Pilot-wave dynamics: Using dynamic mode decomposition to characterize bifurcations, routes to chaos, and emergent statistics.

Abstract

We develop a data-driven characterization of the pilot-wave hydrodynamic system in which a bouncing droplet self-propels along the surface of a vibrating bath. We consider drop motion in a confined one-dimensional geometry and apply the dynamic mode decomposition (DMD) in order to characterize the evolution of the wave field as the bath's vibrational acceleration is increased progressively. Dynamic mode decomposition provides a regression framework for adaptively learning a best-fit linear dynamics model over snapshots of spatiotemporal data.

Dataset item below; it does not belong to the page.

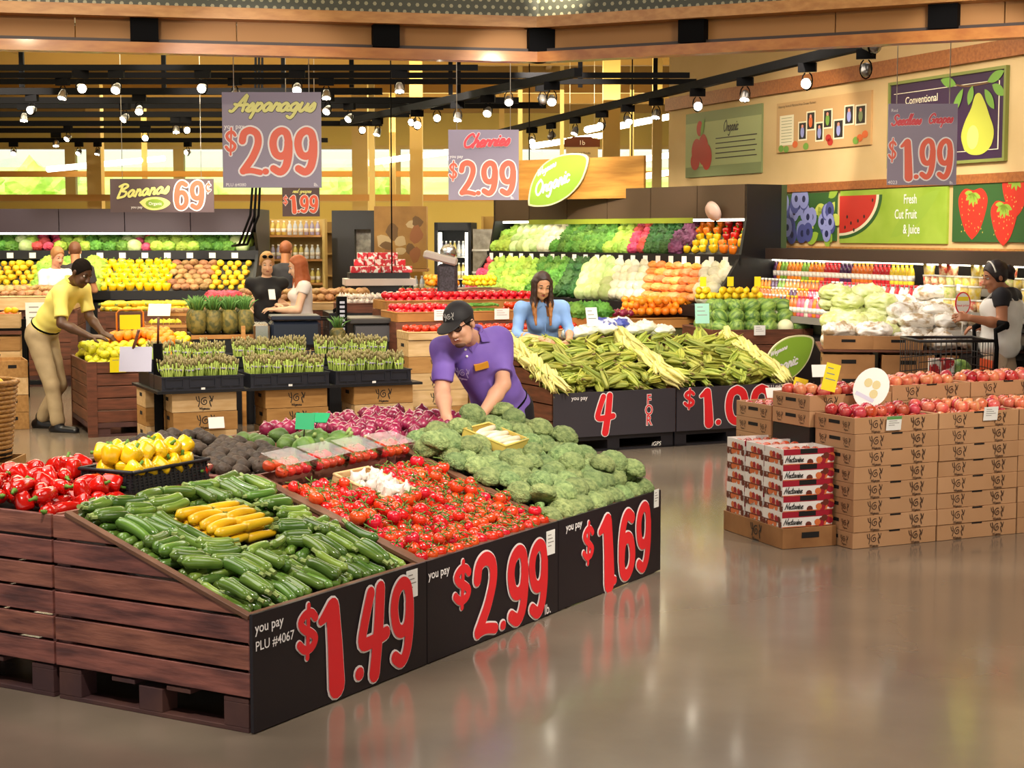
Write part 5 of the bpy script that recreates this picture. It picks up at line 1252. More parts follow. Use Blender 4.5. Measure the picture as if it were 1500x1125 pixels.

Thus, DMD reduces the complex nonlinear interactions between pilot waves and droplet to a low-dimensional linear superposition of DMD modes characterizing the wave field. In particular, it provides a low-dimensional characterization of the bifurcation structure of the pilot-wave physics, wherein the excitation and recruitment of additional modes in the linear superposition models the bifurcation sequence. This DMD characterization yields a fresh perspective on the bouncing-droplet problem that forges valuable new links with the mathematical machinery of quantum mechanics. Specifically, the analysis shows that as the vibrational acceleration is increased, the pilot-wave field undergoes a series of Hopf bifurcations that ultimately lead to a chaotic wave field. The established relation between the mean pilot-wave field and the droplet statistics allows us to characterize the evolution of the emergent statistics with increased vibrational forcing from the evolution of the pilot-wave field. We thus develop a numerical framework with the same basic structure as quantum mechanics, specifically a wave theory that predicts particle statistics.